Family Office Insights Update on SEC’s Family Office Rule

As we have discussed in a prior Family Office Insight,1 the so-called “Family Office Rule” under the Investment Advisers Act of 1940 (Advisers Act) provides an exemption from registration under the Advisers Act for family offices that (1) provide investment advice only to “family clients”; (2) are wholly owned by family clients and exclusively controlled by family members/family entities; and (3) do not hold themselves out to the public as investment advisers.2

Since the release of the Family Office Rule, the Securities and Exchange Commission (SEC) has provided some further guidance on the scope of the complex “family client” definition.3 Under the definition, “family clients” can only consist of the lineal descendants of an individual ancestor and their spouses or spousal equivalents. However, the relatives of those spouses are excluded from this definition.

Since the enactment of the Family Office Rule, the SEC has granted a limited number of exceptions to the Family Office Rule to allow for a spouse’s relatives or other closely related family members (“additional family clients”) to be included in the definition of “family client.”4 The applicants for the exemptions have been investment managers who are exempt from registration under the Advisers Act because they meet the requirements of the “Family Office” definition, but who would no longer qualify for the exemption if investment services were provided to the proposed additional family client.

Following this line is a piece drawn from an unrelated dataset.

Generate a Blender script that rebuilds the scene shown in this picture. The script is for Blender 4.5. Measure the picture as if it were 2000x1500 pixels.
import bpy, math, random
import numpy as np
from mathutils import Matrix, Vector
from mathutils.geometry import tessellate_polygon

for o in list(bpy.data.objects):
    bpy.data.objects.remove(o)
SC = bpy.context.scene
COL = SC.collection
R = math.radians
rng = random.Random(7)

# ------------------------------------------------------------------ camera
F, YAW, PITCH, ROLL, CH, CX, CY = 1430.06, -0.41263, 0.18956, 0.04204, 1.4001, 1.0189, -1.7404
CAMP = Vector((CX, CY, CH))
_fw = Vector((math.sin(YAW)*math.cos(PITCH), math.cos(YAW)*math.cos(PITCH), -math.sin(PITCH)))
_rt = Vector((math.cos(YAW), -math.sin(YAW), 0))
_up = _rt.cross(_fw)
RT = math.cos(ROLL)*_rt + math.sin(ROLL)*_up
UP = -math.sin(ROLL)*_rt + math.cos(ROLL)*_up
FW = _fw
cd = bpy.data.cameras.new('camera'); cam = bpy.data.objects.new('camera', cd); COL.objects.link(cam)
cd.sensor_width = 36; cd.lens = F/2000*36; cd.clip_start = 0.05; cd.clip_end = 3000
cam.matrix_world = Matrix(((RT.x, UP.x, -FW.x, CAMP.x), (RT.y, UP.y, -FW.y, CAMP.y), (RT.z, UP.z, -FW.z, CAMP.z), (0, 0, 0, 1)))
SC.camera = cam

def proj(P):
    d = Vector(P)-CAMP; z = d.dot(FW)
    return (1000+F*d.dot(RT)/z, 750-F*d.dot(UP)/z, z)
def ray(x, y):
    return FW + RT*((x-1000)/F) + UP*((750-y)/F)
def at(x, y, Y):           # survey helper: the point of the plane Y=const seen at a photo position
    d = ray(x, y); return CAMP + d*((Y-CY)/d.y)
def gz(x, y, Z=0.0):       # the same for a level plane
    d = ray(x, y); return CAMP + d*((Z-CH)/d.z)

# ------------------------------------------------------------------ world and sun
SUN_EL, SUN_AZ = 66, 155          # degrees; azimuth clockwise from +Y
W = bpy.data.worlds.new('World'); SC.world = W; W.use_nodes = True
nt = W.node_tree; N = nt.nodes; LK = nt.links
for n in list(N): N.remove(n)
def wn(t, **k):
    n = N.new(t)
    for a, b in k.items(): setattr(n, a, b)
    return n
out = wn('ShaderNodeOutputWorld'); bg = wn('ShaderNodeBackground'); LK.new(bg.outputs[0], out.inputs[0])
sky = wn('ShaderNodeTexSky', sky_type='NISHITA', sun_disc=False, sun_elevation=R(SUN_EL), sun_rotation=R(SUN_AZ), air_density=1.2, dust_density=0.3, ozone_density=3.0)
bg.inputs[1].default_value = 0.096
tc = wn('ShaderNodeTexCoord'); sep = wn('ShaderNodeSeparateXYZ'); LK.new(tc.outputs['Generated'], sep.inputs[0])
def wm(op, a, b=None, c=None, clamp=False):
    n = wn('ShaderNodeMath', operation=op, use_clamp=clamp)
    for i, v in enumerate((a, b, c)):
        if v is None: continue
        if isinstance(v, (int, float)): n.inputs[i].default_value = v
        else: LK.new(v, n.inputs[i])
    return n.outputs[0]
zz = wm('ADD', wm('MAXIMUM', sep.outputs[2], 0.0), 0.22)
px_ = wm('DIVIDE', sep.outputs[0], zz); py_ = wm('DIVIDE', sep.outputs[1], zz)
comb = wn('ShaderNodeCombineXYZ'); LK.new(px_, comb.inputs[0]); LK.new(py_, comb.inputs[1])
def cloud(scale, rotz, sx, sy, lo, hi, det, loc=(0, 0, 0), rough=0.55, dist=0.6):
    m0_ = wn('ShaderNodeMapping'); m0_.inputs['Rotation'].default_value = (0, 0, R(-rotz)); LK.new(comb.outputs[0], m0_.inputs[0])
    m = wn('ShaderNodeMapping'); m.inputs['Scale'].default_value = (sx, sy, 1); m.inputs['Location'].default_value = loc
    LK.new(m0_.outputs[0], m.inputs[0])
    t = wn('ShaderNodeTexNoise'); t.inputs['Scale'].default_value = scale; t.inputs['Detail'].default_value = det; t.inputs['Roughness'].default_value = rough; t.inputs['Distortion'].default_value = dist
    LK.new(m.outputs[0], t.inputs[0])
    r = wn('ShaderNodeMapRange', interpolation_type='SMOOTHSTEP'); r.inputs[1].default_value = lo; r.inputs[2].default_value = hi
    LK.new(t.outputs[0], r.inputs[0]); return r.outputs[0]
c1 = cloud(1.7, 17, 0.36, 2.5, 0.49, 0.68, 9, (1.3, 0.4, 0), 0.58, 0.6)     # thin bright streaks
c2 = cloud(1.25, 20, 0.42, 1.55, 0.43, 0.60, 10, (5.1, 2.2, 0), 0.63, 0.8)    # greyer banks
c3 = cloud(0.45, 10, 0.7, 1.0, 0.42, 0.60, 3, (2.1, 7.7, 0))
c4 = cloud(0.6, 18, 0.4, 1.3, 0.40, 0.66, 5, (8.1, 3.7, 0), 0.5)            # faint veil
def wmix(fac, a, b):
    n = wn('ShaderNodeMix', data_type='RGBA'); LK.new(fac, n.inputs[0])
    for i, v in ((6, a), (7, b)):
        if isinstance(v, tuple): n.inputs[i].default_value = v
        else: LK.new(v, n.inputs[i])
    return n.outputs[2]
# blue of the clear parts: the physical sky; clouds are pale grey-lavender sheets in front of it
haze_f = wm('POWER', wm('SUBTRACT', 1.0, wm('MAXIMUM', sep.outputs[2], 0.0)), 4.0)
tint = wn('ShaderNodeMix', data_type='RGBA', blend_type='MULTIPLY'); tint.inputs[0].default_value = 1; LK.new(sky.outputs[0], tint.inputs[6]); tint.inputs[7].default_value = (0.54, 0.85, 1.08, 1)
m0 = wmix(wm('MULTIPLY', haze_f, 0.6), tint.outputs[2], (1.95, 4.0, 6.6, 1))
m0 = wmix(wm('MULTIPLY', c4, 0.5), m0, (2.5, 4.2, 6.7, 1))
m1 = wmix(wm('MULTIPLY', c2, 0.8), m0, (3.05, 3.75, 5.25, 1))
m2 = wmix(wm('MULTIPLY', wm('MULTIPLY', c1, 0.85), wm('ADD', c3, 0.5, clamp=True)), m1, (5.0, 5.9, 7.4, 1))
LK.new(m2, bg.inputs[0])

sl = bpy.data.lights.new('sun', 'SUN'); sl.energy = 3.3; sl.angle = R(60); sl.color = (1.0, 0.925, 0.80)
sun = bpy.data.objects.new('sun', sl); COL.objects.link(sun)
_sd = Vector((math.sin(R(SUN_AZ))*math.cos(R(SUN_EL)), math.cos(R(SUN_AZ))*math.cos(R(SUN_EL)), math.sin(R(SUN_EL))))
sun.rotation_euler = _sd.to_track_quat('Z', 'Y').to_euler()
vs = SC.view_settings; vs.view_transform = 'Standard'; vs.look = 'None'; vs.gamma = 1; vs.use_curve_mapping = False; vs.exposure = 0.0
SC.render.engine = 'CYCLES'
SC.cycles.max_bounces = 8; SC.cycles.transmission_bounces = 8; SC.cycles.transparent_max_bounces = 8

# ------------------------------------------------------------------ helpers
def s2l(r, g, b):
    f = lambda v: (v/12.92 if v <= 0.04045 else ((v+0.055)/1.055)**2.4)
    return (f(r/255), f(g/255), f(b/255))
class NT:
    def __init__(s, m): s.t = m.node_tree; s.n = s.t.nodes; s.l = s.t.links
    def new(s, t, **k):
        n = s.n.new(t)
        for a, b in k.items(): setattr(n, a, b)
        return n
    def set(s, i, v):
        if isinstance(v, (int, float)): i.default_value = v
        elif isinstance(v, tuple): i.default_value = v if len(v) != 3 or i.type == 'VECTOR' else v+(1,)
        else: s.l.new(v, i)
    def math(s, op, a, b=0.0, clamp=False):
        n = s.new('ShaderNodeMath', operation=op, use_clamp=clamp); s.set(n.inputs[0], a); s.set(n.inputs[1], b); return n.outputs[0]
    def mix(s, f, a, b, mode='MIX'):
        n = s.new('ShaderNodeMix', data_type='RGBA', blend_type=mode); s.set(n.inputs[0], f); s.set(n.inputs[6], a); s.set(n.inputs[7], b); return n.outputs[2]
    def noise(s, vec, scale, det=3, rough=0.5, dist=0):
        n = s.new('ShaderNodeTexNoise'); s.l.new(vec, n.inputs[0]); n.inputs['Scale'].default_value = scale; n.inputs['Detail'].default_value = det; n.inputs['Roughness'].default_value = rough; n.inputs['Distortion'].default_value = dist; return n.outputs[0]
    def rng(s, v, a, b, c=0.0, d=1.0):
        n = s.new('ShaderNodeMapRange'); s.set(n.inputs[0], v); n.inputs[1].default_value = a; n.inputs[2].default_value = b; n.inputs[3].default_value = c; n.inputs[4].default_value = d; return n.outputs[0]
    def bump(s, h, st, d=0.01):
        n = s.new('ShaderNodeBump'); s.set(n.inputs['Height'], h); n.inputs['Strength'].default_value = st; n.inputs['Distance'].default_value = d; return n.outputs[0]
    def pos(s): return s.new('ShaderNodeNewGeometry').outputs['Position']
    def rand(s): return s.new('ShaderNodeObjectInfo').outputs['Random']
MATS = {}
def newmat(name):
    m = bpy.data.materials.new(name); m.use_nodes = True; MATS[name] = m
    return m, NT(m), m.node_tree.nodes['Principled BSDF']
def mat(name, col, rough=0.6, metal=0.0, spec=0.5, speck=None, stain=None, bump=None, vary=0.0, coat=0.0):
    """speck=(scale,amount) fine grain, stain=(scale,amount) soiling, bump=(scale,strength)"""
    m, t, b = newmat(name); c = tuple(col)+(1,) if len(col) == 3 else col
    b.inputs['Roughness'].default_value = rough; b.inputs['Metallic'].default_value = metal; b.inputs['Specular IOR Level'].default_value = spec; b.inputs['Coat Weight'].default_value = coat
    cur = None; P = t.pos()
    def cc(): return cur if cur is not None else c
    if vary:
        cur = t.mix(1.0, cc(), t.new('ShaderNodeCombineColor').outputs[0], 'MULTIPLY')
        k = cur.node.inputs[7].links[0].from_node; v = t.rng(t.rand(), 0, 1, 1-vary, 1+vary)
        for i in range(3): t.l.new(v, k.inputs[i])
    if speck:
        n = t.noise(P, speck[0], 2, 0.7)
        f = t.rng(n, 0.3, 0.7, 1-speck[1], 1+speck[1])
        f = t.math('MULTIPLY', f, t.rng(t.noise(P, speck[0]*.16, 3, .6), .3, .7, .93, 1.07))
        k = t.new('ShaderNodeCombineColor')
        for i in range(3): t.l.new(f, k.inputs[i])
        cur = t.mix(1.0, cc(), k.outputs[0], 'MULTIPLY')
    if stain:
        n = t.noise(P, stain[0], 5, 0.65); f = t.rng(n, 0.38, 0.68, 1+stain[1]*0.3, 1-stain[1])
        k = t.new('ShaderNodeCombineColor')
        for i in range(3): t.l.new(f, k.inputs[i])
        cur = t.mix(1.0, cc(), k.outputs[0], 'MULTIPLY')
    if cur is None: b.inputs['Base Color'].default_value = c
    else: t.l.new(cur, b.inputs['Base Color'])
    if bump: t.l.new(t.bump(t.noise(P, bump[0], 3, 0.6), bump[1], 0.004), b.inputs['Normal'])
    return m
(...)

Each exception has been granted upon the particular facts in the request for exemptive relief, but the SEC has granted such exceptions to those in substantially similar circumstances to the applicants who came before.

When determining whether to grant the exemption requests, the SEC has looked at whether:

  • The addition of the additional family client would change the nature of the office into a commercial advisory firm
  • The additional family clients are few in number
  • The additional family clients would represent a small percentage of the total assets under management
  • The inclusion of the additional family clients as “family clients” simply formalizes and memorializes the familial ties and intrafamilial relationships that already exist and have existed for a number of years5
  • There is no public interest that would require the family office to register as an investment adviser

Just as if they had been included in the original definition of “family client,” the additional family clients may include their spouses, estates, and trusts or funds.

Although the additional family clients may receive investment management services from the family office, they may not control or participate in the management of the office. The office must remain, and must be at all times wholly owned by family clients meeting the statutory definition and exclusively controlled by “family members” or “family entities” as defined in the rule. Furthermore, the assets beneficially owned by “family members” and/or “family entities” must account for a large majority6 of the family office’s assets under management.

While this exception is limited, it may provide important relief for family offices seeking to include an important in-law or similar family member, and shows a willingness on the part of the SEC to apply a measure of flexibility to the application of the Family Office Rule. Family offices may want to consider whether there are potential “additional family members” for whom they may wish to obtain this exemptive relief.